Polygon Picks Up New Legal Chief Amid Ethereum Crypto Craze

Polygon Technology, a startup soaring during a tough time for decentralized finance, has hired cryptocurrency veteran Marc Boiron as its new top lawyer.

Boiron, a former blockchain and securities partner at Manatt, Phelps & Phillips and FisherBroyles, has joined Polygon as its chief legal officer. The company is a developer of scaling platform for the Ethereum blockchain. It raised $450 million last year by selling its Matic token to several investors, including Reddit Inc. co-founder Alexis Ohanian.

“With regulatory pressure increasing worldwide, it’s integral to have an in-house legal counsel to help navigate and embrace Web3’s ever-evolving regulatory landscape,” Polygon co-founder Sandeep Nailwal, said in a statement. “We’re grateful to have found someone of Marc’s caliber to fill this incredibly niche yet important position.”

Polygon’s Sandeep Nailwal

Bloomberg News


Polygon said Boiron will help it “build and reinforce a robust and sustainable legal and regulatory structure” for the company, whose blockchain technology is used by online payments processor Stripe Inc. and social media giant Meta Platforms Inc.

Boiron most recently served as legal chief for dYdX Trading Inc., an Ethereum-based trading platform for perpetual cryptocurrency contracts. He helped dYdX develop “innovative approaches” to decentralized finance that have been “broadly adopted across the space,” according to Polygon.

Ethereum, an open source blockchain whose native cryptocurrency is Ether, has become popular in recent weeks as the price of the world’s most popular cryptocurrency, Bitcoin, has plunged. Ether advocates are awaiting the “Flippening,” a moment when Ether overtakes Bitcoin as the most valuable token, per Bloomberg.

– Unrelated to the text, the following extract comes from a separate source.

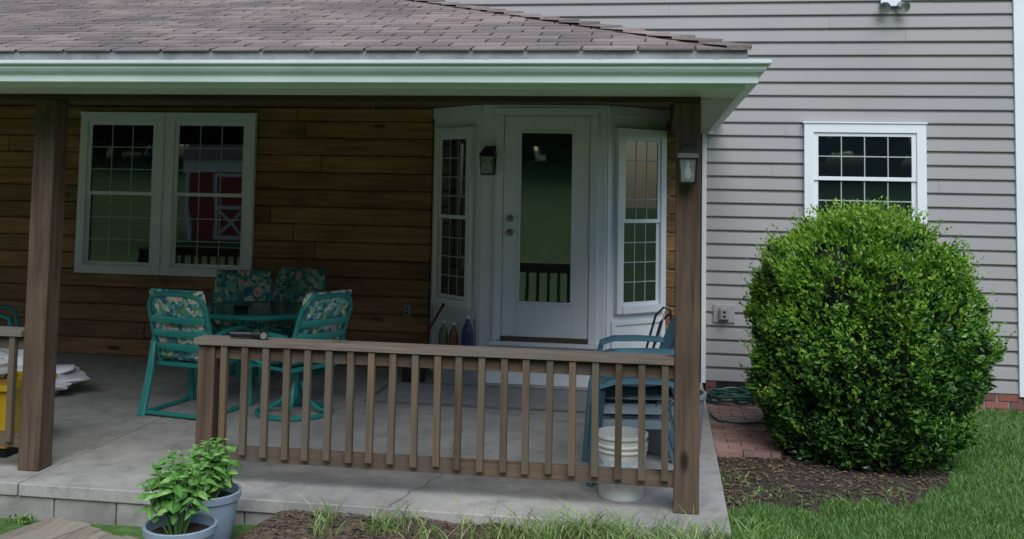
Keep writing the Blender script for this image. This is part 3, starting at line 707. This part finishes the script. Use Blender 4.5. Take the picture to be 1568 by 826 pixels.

Polygon brings on Boiron after adding former Paul Hastings senior litigation associate Andrew LeGolvan in May as a senior vice president of legal. In June, the company’s advisory and consulting arm Polygon Studios hired its own general counsel in Nicholas Snow, a former Sullivan & Cromwell associate who was most recently a Seattle-based senior corporate counsel at Amazon.com Inc.